Watanabe also remembers a fight with Misawa, saying, "Okawa and I were messing around with a junior about something, and Misawa jumped on us like, 'Don't talk like that!' and we started arguing... He grabbed me by the collar, so we started fighting, and Okawa and I hit Misawa hard (wry smile). I also got dropkicked by Misawa. We were doing some repetitive tackle practice, but the coach said, 'Finish by a certain time,' and went outside. If the coach was gone, we'd get bored, right? So we all started joking around, I don't remember what happened, but Misawa and I got into a bit of an argument. So I turned my back like, 'Shut up!' and he actually dropkicked me (wry smile). I was defenceless when he hit me with it, and I went flying. Misawa often did dropkicks jokingly, but I think I was the only one who got seriously hit by one," he laughs. Given this kind of relationship, it's safe to say it was inevitable that Misawa and Kawada, both aspiring professional wrestlers, would become close.

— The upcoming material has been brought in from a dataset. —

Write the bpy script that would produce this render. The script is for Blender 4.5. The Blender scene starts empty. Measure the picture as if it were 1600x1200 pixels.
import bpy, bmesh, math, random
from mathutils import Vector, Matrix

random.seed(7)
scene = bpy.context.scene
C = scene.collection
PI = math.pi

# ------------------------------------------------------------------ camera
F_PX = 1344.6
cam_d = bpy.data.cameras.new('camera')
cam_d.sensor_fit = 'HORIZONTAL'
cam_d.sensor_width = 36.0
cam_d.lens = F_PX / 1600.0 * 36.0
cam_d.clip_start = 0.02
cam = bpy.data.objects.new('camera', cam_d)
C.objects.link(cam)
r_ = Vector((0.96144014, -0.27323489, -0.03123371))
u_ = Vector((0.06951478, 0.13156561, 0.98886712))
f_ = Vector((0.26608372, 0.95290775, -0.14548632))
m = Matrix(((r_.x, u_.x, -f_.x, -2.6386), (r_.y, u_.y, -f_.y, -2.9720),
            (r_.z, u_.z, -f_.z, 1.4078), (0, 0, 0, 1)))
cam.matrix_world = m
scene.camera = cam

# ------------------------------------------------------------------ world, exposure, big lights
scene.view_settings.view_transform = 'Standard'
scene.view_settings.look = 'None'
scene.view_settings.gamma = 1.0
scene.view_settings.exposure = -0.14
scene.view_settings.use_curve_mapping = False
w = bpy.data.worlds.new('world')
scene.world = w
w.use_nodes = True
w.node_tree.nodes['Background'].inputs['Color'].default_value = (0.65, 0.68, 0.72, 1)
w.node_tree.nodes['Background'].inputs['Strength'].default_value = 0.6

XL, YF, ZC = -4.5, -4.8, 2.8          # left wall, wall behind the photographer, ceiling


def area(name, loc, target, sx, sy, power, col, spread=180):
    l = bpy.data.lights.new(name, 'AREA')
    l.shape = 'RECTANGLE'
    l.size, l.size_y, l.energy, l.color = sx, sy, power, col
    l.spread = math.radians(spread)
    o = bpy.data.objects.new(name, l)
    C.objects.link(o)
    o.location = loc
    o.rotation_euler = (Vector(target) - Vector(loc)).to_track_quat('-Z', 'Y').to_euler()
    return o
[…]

Kawada recalls, "Misawa was the only one in the dorm who had a TV, so we watched pro wrestling together. Rather than a particular wrestler we liked, both Misawa and I had a strong desire to become like them. Misawa wanted to join All Japan, but I think I was about half-and-half between All Japan and New Japan...but we never played at wrestling". Watanabe says that, "in this way I got to see Misawa and Kawada close up, before they went pro".
Kawada recalls Misawa as an amateur wrestler, not just someone who was pretending be a pro wrestler, "He did moves that only someone with long arms and legs could do. He was a year older than me, so I felt I couldn't compete with him because he'd started a year earlier, but I don't think he was trying to master amateur wrestling. In Misawa's case, didn't he start wrestling with the goal of becoming a professional wrestler? It's the same for me, but once I started wrestling, I became passionate about it. But I think Misawa was wrestling while looking beyond wrestling."
Misawa and Kawada have a history spanning more than 20 years, from when they first met in the wrestling clubroom of Aichi University of Technology in April 1979 to their final one-on-one match at Pro Wrestling Noah's Tokyo Dome on July 18, 2005. Many things have happened during that long time, but what still comes to mind is the image of Kawada calling out affectionately, "Misawa-san, Misawa-san!" and Misawa yelling, "You shut up!" It's a sweet, senior-junior relationship that's continued since high school.